►

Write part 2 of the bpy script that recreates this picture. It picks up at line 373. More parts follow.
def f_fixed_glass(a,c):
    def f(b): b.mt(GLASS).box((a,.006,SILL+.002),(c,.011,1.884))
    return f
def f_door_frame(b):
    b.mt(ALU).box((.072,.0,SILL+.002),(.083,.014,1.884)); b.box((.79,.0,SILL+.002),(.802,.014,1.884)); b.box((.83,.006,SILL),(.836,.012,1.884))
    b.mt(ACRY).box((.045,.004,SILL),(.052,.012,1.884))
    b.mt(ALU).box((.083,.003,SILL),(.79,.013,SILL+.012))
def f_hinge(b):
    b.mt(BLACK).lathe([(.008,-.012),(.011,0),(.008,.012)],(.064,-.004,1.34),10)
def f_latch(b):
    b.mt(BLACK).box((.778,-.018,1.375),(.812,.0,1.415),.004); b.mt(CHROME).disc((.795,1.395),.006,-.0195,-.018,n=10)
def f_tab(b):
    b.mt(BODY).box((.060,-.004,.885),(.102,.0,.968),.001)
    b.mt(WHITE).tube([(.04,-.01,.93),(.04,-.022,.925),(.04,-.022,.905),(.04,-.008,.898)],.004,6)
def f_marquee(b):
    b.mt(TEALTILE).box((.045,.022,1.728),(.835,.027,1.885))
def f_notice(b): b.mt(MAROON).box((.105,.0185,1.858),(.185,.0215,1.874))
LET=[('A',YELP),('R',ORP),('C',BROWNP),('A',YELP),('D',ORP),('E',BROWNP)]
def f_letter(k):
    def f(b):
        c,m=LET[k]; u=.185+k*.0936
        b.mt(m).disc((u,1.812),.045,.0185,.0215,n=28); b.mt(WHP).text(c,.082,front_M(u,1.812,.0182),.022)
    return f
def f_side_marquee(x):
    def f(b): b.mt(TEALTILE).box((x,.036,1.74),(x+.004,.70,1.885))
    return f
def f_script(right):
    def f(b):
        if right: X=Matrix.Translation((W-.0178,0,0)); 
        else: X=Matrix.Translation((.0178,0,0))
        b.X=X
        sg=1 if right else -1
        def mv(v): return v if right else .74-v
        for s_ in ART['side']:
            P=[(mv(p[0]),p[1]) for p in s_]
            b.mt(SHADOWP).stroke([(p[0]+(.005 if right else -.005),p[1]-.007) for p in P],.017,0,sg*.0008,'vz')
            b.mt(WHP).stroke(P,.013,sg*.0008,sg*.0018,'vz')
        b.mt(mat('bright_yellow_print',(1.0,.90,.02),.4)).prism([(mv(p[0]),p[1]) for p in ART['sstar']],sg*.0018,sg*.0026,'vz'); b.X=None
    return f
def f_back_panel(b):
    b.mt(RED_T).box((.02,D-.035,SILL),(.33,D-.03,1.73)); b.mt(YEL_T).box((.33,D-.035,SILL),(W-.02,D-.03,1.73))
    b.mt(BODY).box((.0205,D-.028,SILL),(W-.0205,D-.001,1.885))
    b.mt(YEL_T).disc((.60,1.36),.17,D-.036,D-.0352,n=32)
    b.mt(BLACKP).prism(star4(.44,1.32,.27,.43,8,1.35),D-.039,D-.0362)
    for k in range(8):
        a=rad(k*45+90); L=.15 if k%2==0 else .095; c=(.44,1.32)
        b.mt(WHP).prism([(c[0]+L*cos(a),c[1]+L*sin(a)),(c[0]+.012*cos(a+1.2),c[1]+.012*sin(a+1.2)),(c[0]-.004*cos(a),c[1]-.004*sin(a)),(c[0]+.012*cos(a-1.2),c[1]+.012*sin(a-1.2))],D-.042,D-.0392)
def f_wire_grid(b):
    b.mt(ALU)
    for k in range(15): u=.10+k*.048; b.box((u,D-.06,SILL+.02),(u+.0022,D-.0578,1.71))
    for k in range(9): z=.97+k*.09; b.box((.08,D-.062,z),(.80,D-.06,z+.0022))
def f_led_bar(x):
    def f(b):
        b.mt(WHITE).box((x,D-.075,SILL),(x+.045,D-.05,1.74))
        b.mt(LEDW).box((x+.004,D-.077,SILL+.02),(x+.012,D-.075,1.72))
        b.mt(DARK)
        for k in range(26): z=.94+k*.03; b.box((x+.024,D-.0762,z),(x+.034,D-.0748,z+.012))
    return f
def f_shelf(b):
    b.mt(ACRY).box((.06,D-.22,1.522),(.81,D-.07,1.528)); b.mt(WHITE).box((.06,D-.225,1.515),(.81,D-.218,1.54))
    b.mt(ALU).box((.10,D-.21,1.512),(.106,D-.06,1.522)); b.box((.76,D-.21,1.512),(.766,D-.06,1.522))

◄

From the data above, extract every line in its exact form.

■ **Task solution**
Write part 2 of the bpy script that recreates this picture. It picks up at line 373. More parts follow.
def f_fixed_glass(a,c):
    def f(b): b.mt(GLASS).box((a,.006,SILL+.002),(c,.011,1.884))
    return f
def f_door_frame(b):
    b.mt(ALU).box((.072,.0,SILL+.002),(.083,.014,1.884)); b.box((.79,.0,SILL+.002),(.802,.014,1.884)); b.box((.83,.006,SILL),(.836,.012,1.884))
    b.mt(ACRY).box((.045,.004,SILL),(.052,.012,1.884))
    b.mt(ALU).box((.083,.003,SILL),(.79,.013,SILL+.012))
def f_hinge(b):
    b.mt(BLACK).lathe([(.008,-.012),(.011,0),(.008,.012)],(.064,-.004,1.34),10)
def f_latch(b):
    b.mt(BLACK).box((.778,-.018,1.375),(.812,.0,1.415),.004); b.mt(CHROME).disc((.795,1.395),.006,-.0195,-.018,n=10)
def f_tab(b):
    b.mt(BODY).box((.060,-.004,.885),(.102,.0,.968),.001)
    b.mt(WHITE).tube([(.04,-.01,.93),(.04,-.022,.925),(.04,-.022,.905),(.04,-.008,.898)],.004,6)
def f_marquee(b):
    b.mt(TEALTILE).box((.045,.022,1.728),(.835,.027,1.885))
def f_notice(b): b.mt(MAROON).box((.105,.0185,1.858),(.185,.0215,1.874))
LET=[('A',YELP),('R',ORP),('C',BROWNP),('A',YELP),('D',ORP),('E',BROWNP)]
def f_letter(k):
    def f(b):
        c,m=LET[k]; u=.185+k*.0936
        b.mt(m).disc((u,1.812),.045,.0185,.0215,n=28); b.mt(WHP).text(c,.082,front_M(u,1.812,.0182),.022)
    return f
def f_side_marquee(x):
    def f(b): b.mt(TEALTILE).box((x,.036,1.74),(x+.004,.70,1.885))
    return f
def f_script(right):
    def f(b):
        if right: X=Matrix.Translation((W-.0178,0,0)); 
        else: X=Matrix.Translation((.0178,0,0))
        b.X=X
        sg=1 if right else -1
        def mv(v): return v if right else .74-v
        for s_ in ART['side']:
            P=[(mv(p[0]),p[1]) for p in s_]
            b.mt(SHADOWP).stroke([(p[0]+(.005 if right else -.005),p[1]-.007) for p in P],.017,0,sg*.0008,'vz')
            b.mt(WHP).stroke(P,.013,sg*.0008,sg*.0018,'vz')
        b.mt(mat('bright_yellow_print',(1.0,.90,.02),.4)).prism([(mv(p[0]),p[1]) for p in ART['sstar']],sg*.0018,sg*.0026,'vz'); b.X=None
    return f
def f_back_panel(b):
    b.mt(RED_T).box((.02,D-.035,SILL),(.33,D-.03,1.73)); b.mt(YEL_T).box((.33,D-.035,SILL),(W-.02,D-.03,1.73))
    b.mt(BODY).box((.0205,D-.028,SILL),(W-.0205,D-.001,1.885))
    b.mt(YEL_T).disc((.60,1.36),.17,D-.036,D-.0352,n=32)
    b.mt(BLACKP).prism(star4(.44,1.32,.27,.43,8,1.35),D-.039,D-.0362)
    for k in range(8):
        a=rad(k*45+90); L=.15 if k%2==0 else .095; c=(.44,1.32)
        b.mt(WHP).prism([(c[0]+L*cos(a),c[1]+L*sin(a)),(c[0]+.012*cos(a+1.2),c[1]+.012*sin(a+1.2)),(c[0]-.004*cos(a),c[1]-.004*sin(a)),(c[0]+.012*cos(a-1.2),c[1]+.012*sin(a-1.2))],D-.042,D-.0392)
def f_wire_grid(b):
    b.mt(ALU)
    for k in range(15): u=.10+k*.048; b.box((u,D-.06,SILL+.02),(u+.0022,D-.0578,1.71))
    for k in range(9): z=.97+k*.09; b.box((.08,D-.062,z),(.80,D-.06,z+.0022))
def f_led_bar(x):
    def f(b):
        b.mt(WHITE).box((x,D-.075,SILL),(x+.045,D-.05,1.74))
        b.mt(LEDW).box((x+.004,D-.077,SILL+.02),(x+.012,D-.075,1.72))
        b.mt(DARK)
        for k in range(26): z=.94+k*.03; b.box((x+.024,D-.0762,z),(x+.034,D-.0748,z+.012))
    return f
def f_shelf(b):
    b.mt(ACRY).box((.06,D-.22,1.522),(.81,D-.07,1.528)); b.mt(WHITE).box((.06,D-.225,1.515),(.81,D-.218,1.54))
    b.mt(ALU).box((.10,D-.21,1.512),(.106,D-.06,1.522)); b.box((.76,D-.21,1.512),(.766,D-.06,1.522))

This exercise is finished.